Thursday Jan 09, 2020
Getting Content Marketing Ideas By Asking The Right Questions
TRANSCRIPT: Hey, what's up? This is Jason Drohn. Now there are a lot of different ways to create content for your videos and for your blog posts and for your courses and your offers and everything else. But the one that I'm about to share a clip of is one of the most potent that I know of. So before spoiling, and I'm just going to kick you right over to that clip, and then we're going to come back and talk about some of the ramifications, summarize it. So I'll see you in a minute.
What are some of the questions that you normally get asked? When you answer your email in the morning and a prospect emails you or emails in, what is something that they are interested in? Now I find a lot of inspiration in those kinds of questions because I am on calls with clients all the time. I'm on calls, sales calls, all the time. I'm meeting up with people all the time. And we also get a lot of support requests and stuff into the website and everything else. So a lot of times, like whenever I get asked a question, I think how can I create a piece of content that will live well past my answer? Or how can my team create a piece of content that will live past their answer so we don't just solve this problem right now, but we solve this problem for years and years to come. As long as we remember what the URL is, like where that video or that blog post or that PDF or whatever's located. So in fact, we actually have like little cheat sheets of links that all of us will use or send out because there was something that was created in the past that is still used to help somebody solve a problem.
So whenever somebody emails me a question that I haven't necessarily addressed in some sort of a video or anything, then I usually will address it that way. And then I'll send them a link. Works out pretty nicely that way. And it's content that lives forever. It gets ranked in the search engines and everything else, plus videos, pretty easy to do, stuff like this.

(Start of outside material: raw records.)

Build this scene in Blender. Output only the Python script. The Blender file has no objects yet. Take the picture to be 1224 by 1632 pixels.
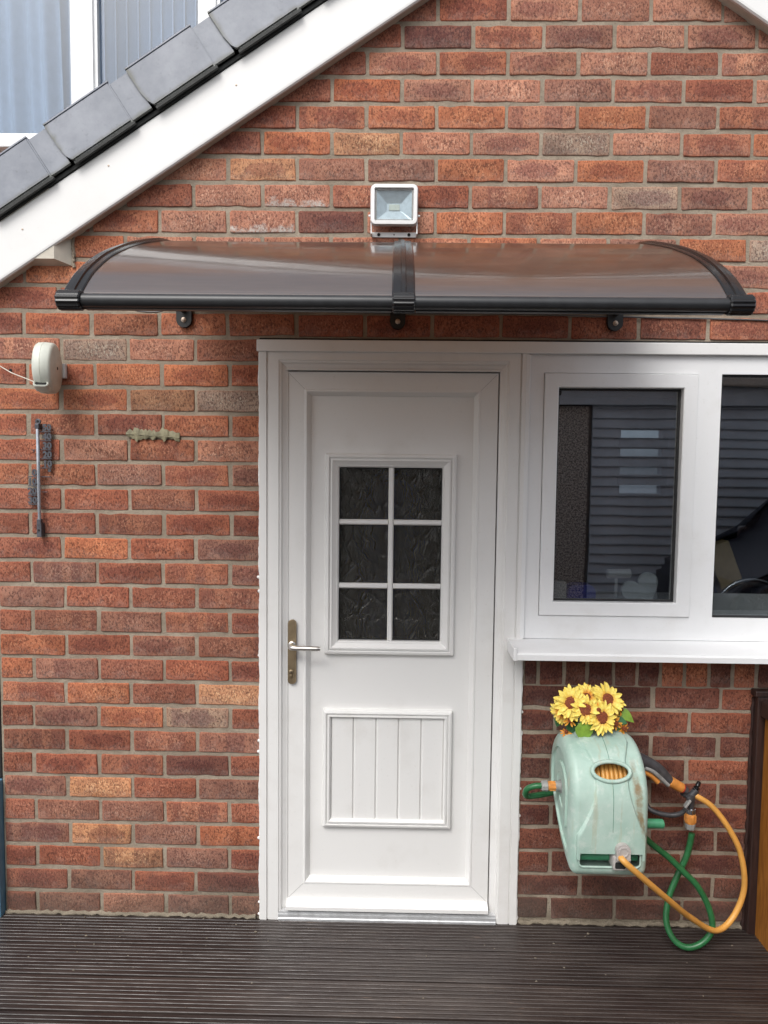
import bpy, bmesh, math, random
from mathutils import Vector, Matrix, Euler
R = math.radians
rng = random.Random(7)
sc = bpy.context.scene
C = sc.collection

# ------------------------------------------------------------------ camera, sky, sun, exposure
cam = bpy.data.cameras.new('camera')
cam_o = bpy.data.objects.new('camera', cam)
C.objects.link(cam_o)
cam.sensor_fit = 'VERTICAL'; cam.sensor_height = 36.0; cam.lens = 24.948
cam.clip_start = 0.05; cam.clip_end = 400
cam_o.matrix_world = Matrix(((0.999813, -0.011938, 0.015244, 1.28787), (0.016011, 0.067023, -0.997623, -2.47082), (0.010888, 0.99768, 0.067202, 1.6509), (0, 0, 0, 1)))
sc.camera = cam_o

w = bpy.data.worlds.new('World'); sc.world = w; w.use_nodes = True
nt = w.node_tree
bg = nt.nodes['Background']
sky = nt.nodes.new('ShaderNodeTexSky'); sky.sky_type = 'NISHITA'; sky.sun_disc = False
SUN_EL, SUN_AZ = 50.0, 205.0
sky.sun_elevation = R(SUN_EL); sky.sun_rotation = R(SUN_AZ)
sky.dust_density = 3.0; sky.air_density = 1.0; sky.ozone_density = 1.0
hs = nt.nodes.new('ShaderNodeHueSaturation'); hs.inputs['Saturation'].default_value = 0.28
nt.links.new(sky.outputs[0], hs.inputs['Color']); nt.links.new(hs.outputs[0], bg.inputs['Color'])
bg.inputs['Strength'].default_value = 0.14
sl = bpy.data.lights.new('sun', 'SUN'); sl.energy = 1.2; sl.angle = R(30); sl.color = (1, .975, .94)
so = bpy.data.objects.new('sun', sl); C.objects.link(so)
sd = Vector((math.sin(R(SUN_AZ)) * math.cos(R(SUN_EL)), math.cos(R(SUN_AZ)) * math.cos(R(SUN_EL)), math.sin(R(SUN_EL))))
so.rotation_euler = sd.to_track_quat('Z', 'Y').to_euler()
sc.view_settings.view_transform = 'Standard'; sc.view_settings.look = 'None'
sc.view_settings.gamma = 1; sc.view_settings.use_curve_mapping = False
sc.view_settings.exposure = 0.62
sc.cycles.use_denoising = True
sc.cycles.max_bounces = 10; sc.cycles.transparent_max_bounces = 12
sc.cycles.caustics_reflective = False; sc.cycles.caustics_refractive = False

# ------------------------------------------------------------------ helpers
def lin(r, g, b):
    f = lambda c: (c / 255) / 12.92 if c <= 10 else ((c / 255 + .055) / 1.055) ** 2.4
    return (f(r), f(g), f(b))

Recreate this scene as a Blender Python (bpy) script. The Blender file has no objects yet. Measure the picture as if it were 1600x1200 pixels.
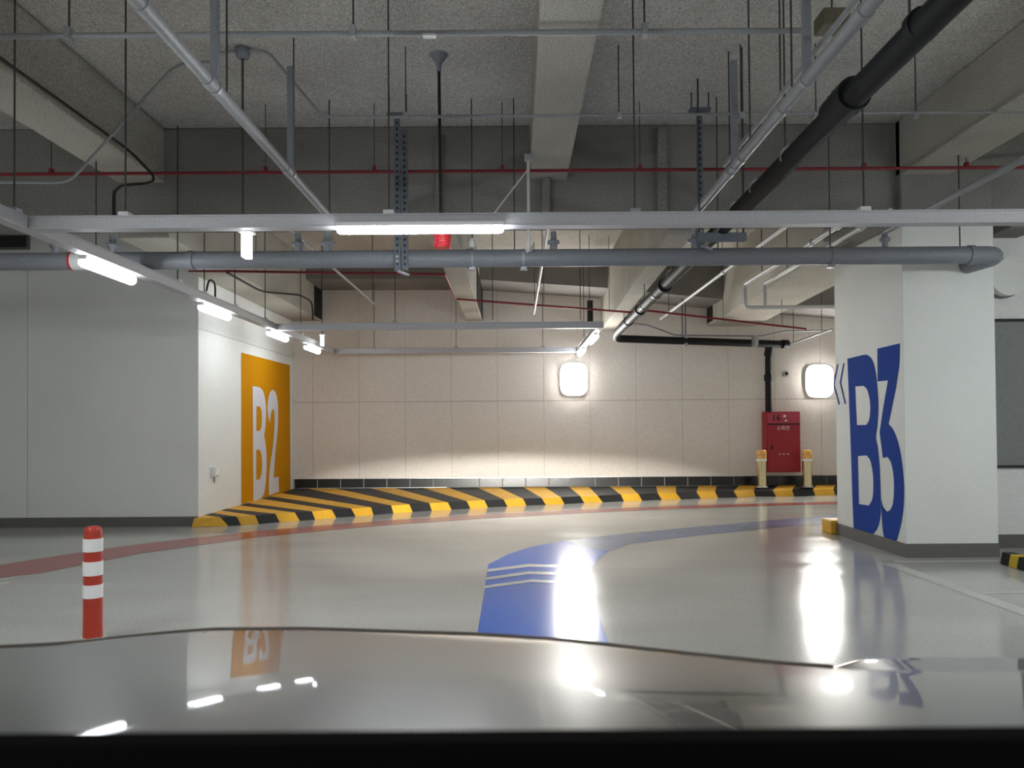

Alright, so questions by and large are one of the primary drivers of content in your business. And not just like free content, but like paid content. I cannot tell you how many times I've tried to get creators to survey their list and simply ask what they want to learn more from. In fact, one of my very, very, very first products ever, I spent a weekend. I put together this PDF. I gave this PDF away for free to a friend's membership site. And all of a sudden I got like 200 or 300 downloads. It was like two, yeah, it was like 250 or something. But I got quite a few opt-ins to my list. And it was the first major kind of digital marketing success I had that was purely digital marketing. There were reports or products or whatever. So it was a really, really big deal for me.
Well, that week, the week following all of those downloads, I turned around and surveyed the list and said, hey, thank you so much for downloading the report. Now answer these three questions for me. What did you like about the report? What didn't you like about the report, and then what would you like to learn more about?
So the first question, what did you like, basically showed me where I did a good job. The second question, what didn't you like, showed me where I could improve? And reading some of that, some of those was particularly difficult, but still, I needed to face those challenges and overcome them in order to become a better writer, a better content creator, a better product owner, a better business owner.
And then the third question, what do you want to see more of, was really kind of that foot in the door that said, hey, I'm not done creating yet. What else can I teach you? What else can I show you? And it's also a way of asking if I was to create this, would you buy it again? Do you know what I mean? So what ended up happening was I got 80 or 90 things that the questions that people wanted to, they wanted me to flush out for them. They wanted me to answer for them. So what I did was I went through and put the questions together in certain buckets. And then I created every question I recorded a video, kind of like this, but it was screen capture video, and video was still pretty new. I mean this was 12 years ago, or no, 10 years ago ish. So, but I ended up creating content for addressing each of those questions. And then I sold it as a course. And I gave access to this course. Well, I didn't give them access, but I gave them a 50% discount on this course for the first seven days because they helped me build it. Do you know what I mean? So that was my first big digital product win. And the only way that I would have gotten it is if I surveyed this list if I surveyed this audience.
So questions are your most powerful content creation tool. Get answers to questions. Create the content that those questions ask or that those prospects ask for. And then give it to them, sell it to them, and you will be on your way to selling a lot more coaching, consulting, digital products, whatever. But always ask the right questions, and you can create content for that.